I never believed in learning chess from books and theory....There was no one to teach me through weekly lessons or i never try to learn new openings , but since i started to play tournaments to gain rating i started to think that am i wrong to depend on fewer familiar opening or should i expand my basic openings knowledge or should i learn more openings in depth .

samualblack

That's a way to do it.....This way we don't  deny the importance of opening game nor we overstate it,

I also liked your idea of listing common openings and your advice of not memorizing all opening lines.

Though I will try to apply your advice in my training as much as i can , i still don't understand what to do with familiar opening in my training time....

 

Alexandr-Kravchenko

Make a little openingsrepertoire, and study most of all endgame. I study a lot of openings, it was an mistake! After 10 moves I have a great advantage, but than I feel uncomfortable, I didn't know how to play on. Bobby Fischer was a great endgame expert also Carlsen. You feel comfortable at the end, even two pawns down, you can sometimes draw. Everyone wants to play like Mike Tyson, but it doesn't work. You can knock down lower rating players in the first round, but to beat higher level players you have to develop a great endgames techniques. Succes!

kindaspongey

"... Overall, I would advise most players to stick to a fairly limited range of openings, and not to worry about learning too much by heart. ... Just learn enough to get by, and spend more of your chess study time improving your tactical ability. ..." - FM Steve Giddins (2008)

Perhaps of interest:

https://www.chess.com/article/view/learning-an-opening-to-memorize-or-understand

In a 2006 GM John Nunn book, in connection with opening study, it is stated that, if a "book contains illustrative games, it is worth playing these over first", and the reader was also advised, "To begin with, only study the main lines - that will cope with 90% of your games, and you can easily fill in the unusual lines later."
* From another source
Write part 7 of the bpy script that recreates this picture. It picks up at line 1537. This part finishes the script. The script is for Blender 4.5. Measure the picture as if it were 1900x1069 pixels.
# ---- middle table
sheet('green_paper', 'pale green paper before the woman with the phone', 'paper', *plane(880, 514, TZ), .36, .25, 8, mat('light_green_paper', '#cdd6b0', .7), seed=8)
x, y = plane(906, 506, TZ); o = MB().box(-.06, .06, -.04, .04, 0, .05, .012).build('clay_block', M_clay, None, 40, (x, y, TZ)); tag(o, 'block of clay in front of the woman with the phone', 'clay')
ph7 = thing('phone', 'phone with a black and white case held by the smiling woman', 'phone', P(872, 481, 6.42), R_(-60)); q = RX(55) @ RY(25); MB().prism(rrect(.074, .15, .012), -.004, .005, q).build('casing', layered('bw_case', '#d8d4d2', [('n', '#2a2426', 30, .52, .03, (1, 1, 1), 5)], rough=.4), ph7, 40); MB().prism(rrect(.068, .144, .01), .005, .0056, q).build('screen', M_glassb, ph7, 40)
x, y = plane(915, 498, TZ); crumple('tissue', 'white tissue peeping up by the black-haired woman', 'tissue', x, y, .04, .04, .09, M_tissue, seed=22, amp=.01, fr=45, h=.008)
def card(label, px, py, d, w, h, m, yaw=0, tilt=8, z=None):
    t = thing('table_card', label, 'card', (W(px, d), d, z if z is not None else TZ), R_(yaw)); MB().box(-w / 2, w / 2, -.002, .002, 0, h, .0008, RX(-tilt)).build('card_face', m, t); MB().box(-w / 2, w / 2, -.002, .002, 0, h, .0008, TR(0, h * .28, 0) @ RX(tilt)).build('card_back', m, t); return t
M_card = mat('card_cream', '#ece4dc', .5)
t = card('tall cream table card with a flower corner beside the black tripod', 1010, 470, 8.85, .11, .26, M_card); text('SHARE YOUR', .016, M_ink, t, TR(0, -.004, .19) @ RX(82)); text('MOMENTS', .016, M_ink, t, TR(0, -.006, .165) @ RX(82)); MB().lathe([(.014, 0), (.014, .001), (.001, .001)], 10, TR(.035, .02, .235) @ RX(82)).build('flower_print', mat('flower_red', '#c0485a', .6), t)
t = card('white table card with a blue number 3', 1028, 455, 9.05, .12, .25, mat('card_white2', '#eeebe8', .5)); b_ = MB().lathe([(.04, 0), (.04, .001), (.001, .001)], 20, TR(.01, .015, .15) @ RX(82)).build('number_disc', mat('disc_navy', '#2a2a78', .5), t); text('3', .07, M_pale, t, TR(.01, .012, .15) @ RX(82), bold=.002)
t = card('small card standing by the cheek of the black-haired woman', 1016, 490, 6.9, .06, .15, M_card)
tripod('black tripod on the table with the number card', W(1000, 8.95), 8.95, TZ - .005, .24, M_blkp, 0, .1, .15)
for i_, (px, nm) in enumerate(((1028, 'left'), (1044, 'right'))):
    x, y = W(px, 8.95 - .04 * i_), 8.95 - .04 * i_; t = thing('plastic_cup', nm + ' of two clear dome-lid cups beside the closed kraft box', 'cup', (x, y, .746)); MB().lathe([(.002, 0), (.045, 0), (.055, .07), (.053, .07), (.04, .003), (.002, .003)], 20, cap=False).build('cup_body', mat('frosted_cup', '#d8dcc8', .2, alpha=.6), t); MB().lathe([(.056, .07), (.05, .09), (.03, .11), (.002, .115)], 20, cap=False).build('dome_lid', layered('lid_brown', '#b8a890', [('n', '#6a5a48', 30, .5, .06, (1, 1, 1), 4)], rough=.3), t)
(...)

"... I feel that the main reasons to buy an opening book are to give a good overview of the opening, and to explain general plans and ideas. ..." - GM John Nunn (2006)

In one of his books about an opening, GM Nigel Davies wrote (2005), "The way I suggest you study this book is to play through the main games once, relatively quickly, and then start playing the variation in actual games. Playing an opening in real games is of vital importance - without this kind of live practice it is impossible to get a 'feel' for the kind of game it leads to. There is time enough later for involvement with the details, after playing your games it is good to look up the line."

blueemu

Sultan Khan (from India, and Sultan was his name, not a title) became one of the top ten players in the world in the early 1930s without ever learning any "real" openings. He just played the irregular Bishop-fianchetto systems that he had learned as a child.

In the part of rural India where he was raised, two different forms of Chess were common, and in one of them the Pawns only moved one square... there was no such thing as 1. e4 in that variant of the game. So fianchetto systems were very common: they could be played in either variant of the game, giving you a "portable" opening system.

https://en.wikipedia.org/wiki/Mir_Sultan_Khan

Ziggy_Zugzwang

According to a GM in our local league you should know a lot about something and a little about everything.